17th October 2008 Print
MGM Advantage, the retirement income specialist, has responded to recent calls for a temporary suspension of the age limit for annuities.

Craig Fazzini-Jones, Director and Head of MGM Advantage Designs for Retirement said: "People are understandably concerned that pension funds have lost value recently, resulting in reduced income for those about to retire. Clearly no one wants to lock in losses if they retire this year. But a debate over temporarily abolishing the age 75 rule clouds the real issues affecting UK pensioners.

"In our view, a blanket rule change is not helpful. Firstly, the average pensioner isn't in a position to wait until age 75 to start receiving an annuity. A great many people need their retirement income at an earlier age for all sorts of reasons, including poor health. Secondly, for those people turning 75 who might prefer to wait, there are implications for delaying.

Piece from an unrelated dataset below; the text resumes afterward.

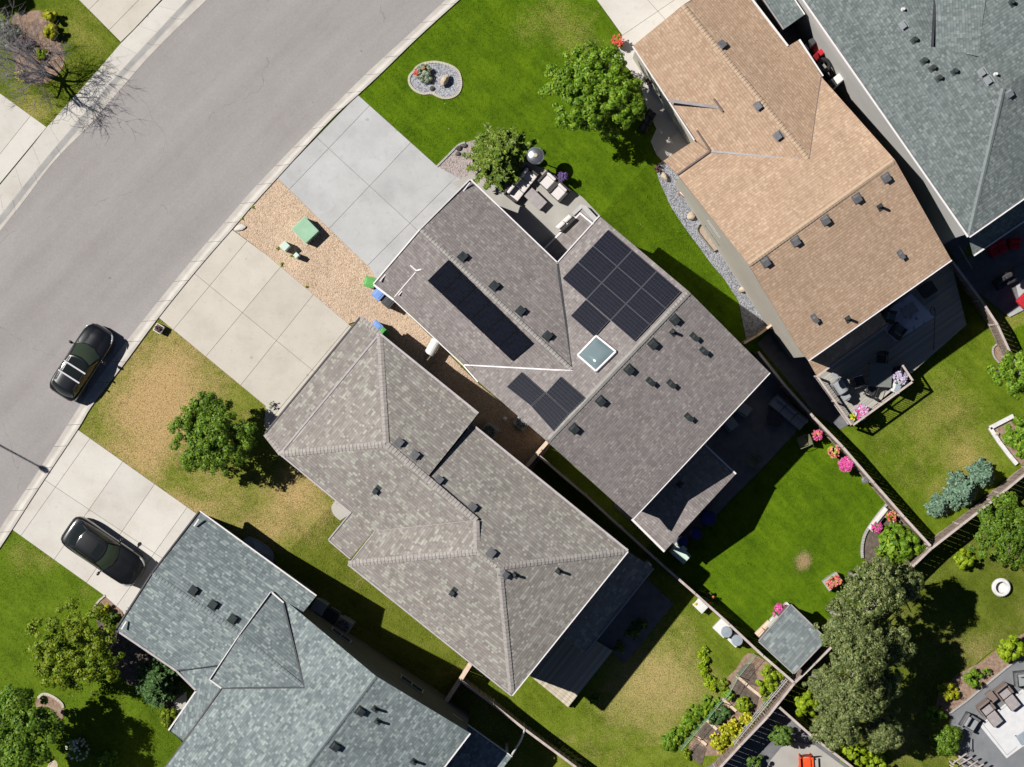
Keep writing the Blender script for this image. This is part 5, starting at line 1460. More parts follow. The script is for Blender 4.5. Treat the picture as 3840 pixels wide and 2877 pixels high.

Policymakers could do a great deal to help by empowering pensioners who aren't aware of their options.

"While your pension pot could increase when market conditions improve, the loss in income in the meantime could be significant. So for many pensioners, annuities are the right option in falling markets because they offer a guaranteed income for the rest of your life. It would be difficult for a pensioner to match that guarantee by investing in markets unless they are prepared to take considerably higher risks.

"Added to this, annuity rates are the highest they've been for many years. And you benefit even more if you shop around, because the difference between the best and worst rate can be as much as 12 per cent. For someone with severely impaired health the difference can be as much as 40 per cent. Although pension funds have lost value, in certain conditions, pensioners could regain that income by shopping around for the right annuity. For example, some people might opt to buy an asset-backed annuity, which would allow their investments time to recover when markets rise."

Mr Fazzini-Jones continued: "For all these reasons we must encourage people to shop around for their retirement income. We also believe it would be prudent for policymakers to educate pensioners about the open market, because two-thirds are still losing out by not shopping around for their annuity. Moreover, the majority of pensioners will be better off in retirement* if they seek financial advice, no matter how small their pension pot. In the current environment, independent advice will be even more important than ever before as people seek certainty, safety and security in retirement."